Further research is definitely called for, as I met a Bob Radecke during my tenure in the Lane Cove studio. Already in retirement, his new girlfriend encouraged Bob back into stained glass and they would come into my shop now and then to purchase supplies. I gather Bob must have been John's younger brother. In fact, while I was working as Staff Artist for Taronga Zoo I would see the Radecke signature on old illustrations there. Bob had been engaged as an illustrator for the industrialist John Halstrom's range of enamel stoves. It was Halstrom who founded Sydney's Taronga Zoo.

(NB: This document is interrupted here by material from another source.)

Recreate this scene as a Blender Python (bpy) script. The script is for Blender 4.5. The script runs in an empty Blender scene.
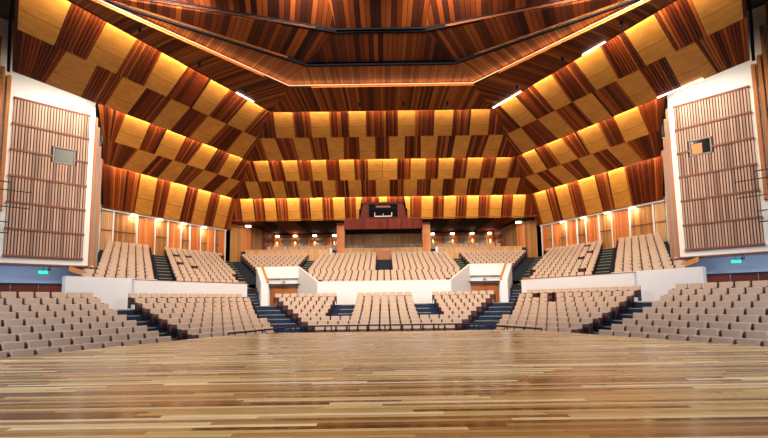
import bpy, bmesh, math, random
from mathutils import Vector, Matrix
random.seed(7)
C = bpy.context.scene.collection
R3 = math.sqrt(3)/2
T30 = 1/math.sqrt(3)
F_PX, P_X, P_Y, PITCH, ROLL, EYE = 385.0, 384.0, 266.3, math.radians(5), math.radians(0.85), 1.2
CY = 12.0                                   # centre of the hexagonal plan lies 12 m in front of the lens

# ------------------------------------------------------------------ materials
def new_mat(name):
    m = bpy.data.materials.new(name); m.use_nodes = True
    nt = m.node_tree; return m, nt, nt.nodes['Principled BSDF']
def rgb(h):
    h = h.lstrip('#'); c = [int(h[i:i+2], 16)/255 for i in (0, 2, 4)]
    return tuple((x/12.92 if x <= .04045 else ((x+.055)/1.055)**2.4) for x in c) + (1,)
def plain(name, col, rough=.6, metal=0, bump=0, bscale=40, spec=.5, vary=0):
    m, nt, b = new_mat(name)
    b.inputs['Base Color'].default_value = rgb(col); b.inputs['Roughness'].default_value = rough
    b.inputs['Metallic'].default_value = metal; b.inputs['Specular IOR Level'].default_value = spec
    if vary:
        tc = nt.nodes.new('ShaderNodeTexCoord'); nz = nt.nodes.new('ShaderNodeTexNoise'); nz.inputs['Scale'].default_value = 3
        hs = nt.nodes.new('ShaderNodeHueSaturation'); hs.inputs['Color'].default_value = rgb(col)
        mr = nt.nodes.new('ShaderNodeMapRange'); mr.inputs['To Min'].default_value = 1-vary; mr.inputs['To Max'].default_value = 1+vary
        nt.links.new(tc.outputs['Object'], nz.inputs['Vector']); nt.links.new(nz.outputs['Fac'], mr.inputs['Value'])
        nt.links.new(mr.outputs['Result'], hs.inputs['Value']); nt.links.new(hs.outputs['Color'], b.inputs['Base Color'])
    if bump:
        tc = nt.nodes.new('ShaderNodeTexCoord'); nz = nt.nodes.new('ShaderNodeTexNoise'); nz.inputs['Scale'].default_value = bscale
        bp = nt.nodes.new('ShaderNodeBump'); bp.inputs['Strength'].default_value = bump; bp.inputs['Distance'].default_value = .02
        nt.links.new(tc.outputs['Object'], nz.inputs['Vector']); nt.links.new(nz.outputs['Fac'], bp.inputs['Height'])
        nt.links.new(bp.outputs['Normal'], b.inputs['Normal'])
    return m
def glow(name, col, strength):
    m, nt, b = new_mat(name)
    b.inputs['Base Color'].default_value = rgb(col); b.inputs['Emission Color'].default_value = rgb(col)
    b.inputs['Emission Strength'].default_value = strength
    return m
def ramp(nt, stops, mode='LINEAR'):
    r = nt.nodes.new('ShaderNodeValToRGB'); r.color_ramp.interpolation = mode
    els = r.color_ramp.elements
    while len(els) > 1: els.remove(els[-1])
    els[0].position = stops[0][0]; els[0].color = rgb(stops[0][1])
    for p, c in stops[1:]:
        e = els.new(p); e.color = rgb(c)
    return r
def math_node(nt, op, a, b=None):
    n = nt.nodes.new('ShaderNodeMath'); n.operation = op
    for i, v in enumerate((a, b)):
        if v is None: continue
        if isinstance(v, (int, float)): n.inputs[i].default_value = v
        else: nt.links.new(v, n.inputs[i])
    return n.outputs[0]
def strips(name, stops, rough=.45, per=1.0, gap=0.0, gapcol='#1a0a05', seg=0.0, spec=.4):
    """boards: UV x counts boards (integer part = which board), UV y runs along the board in metres"""
    m, nt, b = new_mat(name)
    uv = nt.nodes.new('ShaderNodeTexCoord'); sx = nt.nodes.new('ShaderNodeSeparateXYZ'); nt.links.new(uv.outputs['UV'], sx.inputs[0])
    u = math_node(nt, 'MULTIPLY', sx.outputs[0], 1/per); fl = math_node(nt, 'FLOOR', u)
    wn = nt.nodes.new('ShaderNodeTexWhiteNoise'); wn.noise_dimensions = '2D'
    cb = nt.nodes.new('ShaderNodeCombineXYZ'); nt.links.new(fl, cb.inputs[0])
    if seg:
        w1 = nt.nodes.new('ShaderNodeTexWhiteNoise'); w1.noise_dimensions = '1D'; nt.links.new(fl, w1.inputs['W'])
        sh = math_node(nt, 'ADD', math_node(nt, 'MULTIPLY', sx.outputs[1], 1/seg), math_node(nt, 'MULTIPLY', w1.outputs['Value'], 7.3))
        nt.links.new(math_node(nt, 'FLOOR', sh), cb.inputs[1])
    nt.links.new(cb.outputs[0], wn.inputs['Vector'])
    r = ramp(nt, stops); nt.links.new(wn.outputs['Value'], r.inputs[0])
    # grain
    mp = nt.nodes.new('ShaderNodeMapping'); mp.inputs['Scale'].default_value = (9/per, 1.1, 1); nt.links.new(uv.outputs['UV'], mp.inputs[0])
    nz = nt.nodes.new('ShaderNodeTexNoise'); nz.inputs['Scale'].default_value = 1.0; nz.inputs['Detail'].default_value = 4
    nt.links.new(mp.outputs[0], nz.inputs['Vector'])
    mr = nt.nodes.new('ShaderNodeMapRange'); mr.inputs['To Min'].default_value = .75; mr.inputs['To Max'].default_value = 1.25
    nt.links.new(nz.outputs['Fac'], mr.inputs['Value'])
    hs = nt.nodes.new('ShaderNodeHueSaturation'); nt.links.new(r.outputs[0], hs.inputs['Color']); nt.links.new(mr.outputs[0], hs.inputs['Value'])
    out = hs.outputs['Color']
    if gap:
        fr = math_node(nt, 'FRACT', u); g = math_node(nt, 'LESS_THAN', fr, gap)
        mx = nt.nodes.new('ShaderNodeMix'); mx.data_type = 'RGBA'; nt.links.new(g, mx.inputs['Factor'])
        nt.links.new(out, mx.inputs[6]); mx.inputs[7].default_value = rgb(gapcol); out = mx.outputs[2]
    nt.links.new(out, b.inputs['Base Color']); b.inputs['Roughness'].default_value = rough
    b.inputs['Specular IOR Level'].default_value = spec
    return m

M = {}
M['slat'] = strips('dark_slat_wood', [(0, '#3a1206'), (.3, '#6e2a0e'), (.55, '#8f3d14'), (.75, '#54200c'), (.9, '#b0602a'), (1, '#a0501e')], .5, spec=.25)
M['slat_back'] = plain('slat_backing', '#240c05', .8)
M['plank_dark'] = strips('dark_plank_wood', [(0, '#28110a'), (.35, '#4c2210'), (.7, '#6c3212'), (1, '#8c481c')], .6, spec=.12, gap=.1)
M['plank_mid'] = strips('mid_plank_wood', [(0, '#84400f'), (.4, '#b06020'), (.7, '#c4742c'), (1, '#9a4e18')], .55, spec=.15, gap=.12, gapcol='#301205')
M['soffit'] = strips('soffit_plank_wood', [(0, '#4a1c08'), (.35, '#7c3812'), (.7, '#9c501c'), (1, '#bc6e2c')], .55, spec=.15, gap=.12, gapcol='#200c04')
def ply_mat():
    m, nt, b = new_mat('plywood')
    uv = nt.nodes.new('ShaderNodeTexCoord'); oi = nt.nodes.new('ShaderNodeObjectInfo')
    mp = nt.nodes.new('ShaderNodeMapping'); mp.inputs['Scale'].default_value = (1.2, 6, 1); nt.links.new(uv.outputs['UV'], mp.inputs[0])
    nz = nt.nodes.new('ShaderNodeTexNoise'); nz.inputs['Scale'].default_value = 1.6; nz.inputs['Detail'].default_value = 6
    nt.links.new(mp.outputs[0], nz.inputs['Vector'])
    r = ramp(nt, [(0, '#b8782e'), (.45, '#ce8c3a'), (.6, '#d89642'), (1, '#e2a550')]); nt.links.new(nz.outputs['Fac'], r.inputs[0])
    mr = nt.nodes.new('ShaderNodeMapRange'); mr.inputs['To Min'].default_value = .9; mr.inputs['To Max'].default_value = 1.08
    nt.links.new(oi.outputs['Random'], mr.inputs['Value'])
    hs = nt.nodes.new('ShaderNodeHueSaturation'); nt.links.new(r.outputs[0], hs.inputs['Color']); nt.links.new(mr.outputs[0], hs.inputs['Value'])
    # one seam across each sheet
    sx = nt.nodes.new('ShaderNodeSeparateXYZ'); nt.links.new(uv.outputs['UV'], sx.inputs[0])
    d = math_node(nt, 'ABSOLUTE', math_node(nt, 'SUBTRACT', sx.outputs[1], .62)); g = math_node(nt, 'LESS_THAN', d, .006)
    mx = nt.nodes.new('ShaderNodeMix'); mx.data_type = 'RGBA'; nt.links.new(g, mx.inputs['Factor'])
    nt.links.new(hs.outputs['Color'], mx.inputs[6]); mx.inputs[7].default_value = rgb('#8a5418')
    nt.links.new(mx.outputs[2], b.inputs['Base Color']); b.inputs['Roughness'].default_value = .45
    b.inputs['Specular IOR Level'].default_value = .35
    return m
M['ply'] = ply_mat()
def stage_mat():
    m, nt, b = new_mat('stage_boards')
    tc = nt.nodes.new('ShaderNodeTexCoord'); sx = nt.nodes.new('ShaderNodeSeparateXYZ'); nt.links.new(tc.outputs['Object'], sx.inputs[0])
    row = math_node(nt, 'FLOOR', math_node(nt, 'MULTIPLY', sx.outputs[1], 1/.085))
    w1 = nt.nodes.new('ShaderNodeTexWhiteNoise'); w1.noise_dimensions = '1D'; nt.links.new(row, w1.inputs['W'])
    col = math_node(nt, 'ADD', math_node(nt, 'MULTIPLY', sx.outputs[0], 1/3.0), math_node(nt, 'MULTIPLY', w1.outputs['Value'], 9.7))
    cb = nt.nodes.new('ShaderNodeCombineXYZ'); nt.links.new(row, cb.inputs[0]); nt.links.new(math_node(nt, 'FLOOR', col), cb.inputs[1])
    w2 = nt.nodes.new('ShaderNodeTexWhiteNoise'); w2.noise_dimensions = '2D'; nt.links.new(cb.outputs[0], w2.inputs['Vector'])
    r = ramp(nt, [(0, '#4c2c10'), (.14, '#784e20'), (.35, '#9c7236'), (.6, '#b48c46'), (.85, '#c8a664'), (1, '#e4ce9c')])
    nt.links.new(w2.outputs['Value'], r.inputs[0])
    mp = nt.nodes.new('ShaderNodeMapping'); mp.inputs['Scale'].default_value = (.9, 26, 1); nt.links.new(tc.outputs['Object'], mp.inputs[0])
    nz = nt.nodes.new('ShaderNodeTexNoise'); nz.inputs['Scale'].default_value = 1.3; nz.inputs['Detail'].default_value = 5
    nt.links.new(mp.outputs[0], nz.inputs['Vector'])
    mr = nt.nodes.new('ShaderNodeMapRange'); mr.inputs['To Min'].default_value = .45; mr.inputs['To Max'].default_value = 1.45
    nt.links.new(nz.outputs['Fac'], mr.inputs['Value'])
    hs = nt.nodes.new('ShaderNodeHueSaturation'); hs.inputs['Saturation'].default_value = .92
    nt.links.new(r.outputs[0], hs.inputs['Color']); nt.links.new(mr.outputs[0], hs.inputs['Value'])
    fr = math_node(nt, 'FRACT', math_node(nt, 'MULTIPLY', sx.outputs[1], 1/.085)); g = math_node(nt, 'LESS_THAN', fr, .07)
    mx = nt.nodes.new('ShaderNodeMix'); mx.data_type = 'RGBA'; nt.links.new(g, mx.inputs['Factor'])
    nt.links.new(hs.outputs['Color'], mx.inputs[6]); mx.inputs[7].default_value = rgb('#4a2a10')
    nt.links.new(mx.outputs[2], b.inputs['Base Color'])
    mr2 = nt.nodes.new('ShaderNodeMapRange'); mr2.inputs['To Min'].default_value = .16; mr2.inputs['To Max'].default_value = .34
    nt.links.new(w2.outputs['Value'], mr2.inputs['Value']); nt.links.new(mr2.outputs[0], b.inputs['Roughness'])
    return m
M['stage'] = stage_mat()
M['white'] = plain('white_plaster', '#dedcdb', .7)
M['wallwhite'] = plain('wall_plaster', '#e6e2da', .75)
M['recess'] = plain('recess_plaster', '#c9cdd6', .8)
M['redwood'] = strips('red_wainscot_wood', [(0, '#4c1409'), (.5, '#68200e'), (1, '#763012')], .45, gap=.02)
M['boothwood'] = strips('booth_dark_wood', [(0, '#3a0f06'), (1, '#5a1c0c')], .6, spec=.15)
M['black'] = plain('black_steel', '#101114', .45)
M['blackgap'] = plain('black_fascia', '#06070c', .9, spec=.1)
M['shell'] = plain('added_shell', '#3a332c', .9)
M['carpet'] = plain('charcoal_carpet', '#20252e', .95, bump=.3)
M['bluecarpet'] = plain('blue_carpet', '#1c2c4c', .95, bump=.3)
M['nosing'] = plain('stair_nosing', '#8f8d74', .6)
M['fabric'] = plain('seat_fabric', '#bda48e', .95, bump=.25, bscale=120, spec=.2, vary=.06)
M['seatwood'] = plain('seat_shell_wood', '#420f0a', .55)
M['arm'] = plain('armrest_black', '#18120f', .5)
M['casing'] = plain('orange_wood', '#c07a38', .5, vary=.1)
M['orangewood'] = strips('orange_panel_wood', [(0, '#b4622c'), (.4, '#cf7f42'), (.7, '#c06a34'), (1, '#dd9a5c')], .5)
M['brownwood'] = strips('brown_panel_wood', [(0, '#8a5a2c'), (.5, '#a87440'), (1, '#b88448')], .5)
M['tanwood'] = strips('tan_panel_wood', [(0, '#b8895e'), (.5, '#c79a6c'), (1, '#d2a880')], .55)
M['balustrade'] = strips('balustrade_wood', [(0, '#c08a54'), (.5, '#cf9a64'), (1, '#dcab78')], .5)
M['wallslat'] = strips('pale_wall_slat', [(0, '#8c6854'), (.3, '#b08c76'), (.6, '#c6a088'), (1, '#a8836c')], .55)
M['wallslat_back'] = plain('wall_slat_backing', '#3a2b2a', .85)
M['batten'] = plain('brown_batten', '#7c4226', .55)
M['finwood'] = plain('fin_wood', '#a8642c', .5, vary=.12)
M['fingrey'] = plain('fin_grey', '#8e8078', .6)
M['doorwood'] = plain('door_wood', '#b06028', .45, vary=.1)
M['steelh'] = plain('door_steel', '#b8b4ae', .3, metal=.8)
M['darkglass'] = plain('dark_glass', '#0c0a0a', .1)
M['greyglass'] = plain('grey_glass', '#363a36', .35)
M['led'] = glow('led_line', '#ffc090', 1.0)
M['ledwhite'] = glow('led_white', '#fff4e4', 8)
M['lamp'] = glow('lamp_face', '#ffe6bc', 14)
M['exit'] = glow('exit_green', '#10d890', 1.6)
M['boothframe'] = plain('booth_window_frame', '#cfc6ba', .5)
M['panelgrey'] = plain('rear_panel_grey', '#a08a74', .6)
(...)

I've had a wonderful afternoon today: got down to the S.H. Ervin Gallery at Observatory Hill to catch the last day of John R Walker's retrospective. What a wonderful exhibition! I had not been aware of this artist's work until reading a review of the show by John McDonald in last Saturday's Sydney Morning Herald (Spectrum). McDonald's writing is almost always inspiring; he cuts to the quick of the subject matter at hand and brooks no fools. This article was no exception and was sufficient to inspire me to make the trip into the city despite the horrid weather (it's been absolutely pouring and blowing a gale out at Maroubra, for days now).

I was not disappointed: John Walker's paintings are a delight. Many carry the same evanescent light that one would find in a Lloyd Rees and true to McDonald's review, echo the lyrical Fred Williams and the magnificent Arthur Boyd.

An additional delight awaiting me at the gallery was their regular Sunday afternoon event: this week's being a reading of new poetry by the group DiVerse, featuring poems written especially for this exhibition and read by the authors. John Walker and his wife Anne attended the function, so I not only acquainted myself with new artwork but also met the artist. I was particularly impressed by the poems of Louise Wakeling: I found her words to be as strong, inspiring and moving as those of Judith Wright's, a former resident of the Braidwood region where John Walker now lives and works. Louise genuinely added something to the visual works to which the poems spoke, the whole experience providing a fascinating access to the paintings, one which I would not otherwise have had.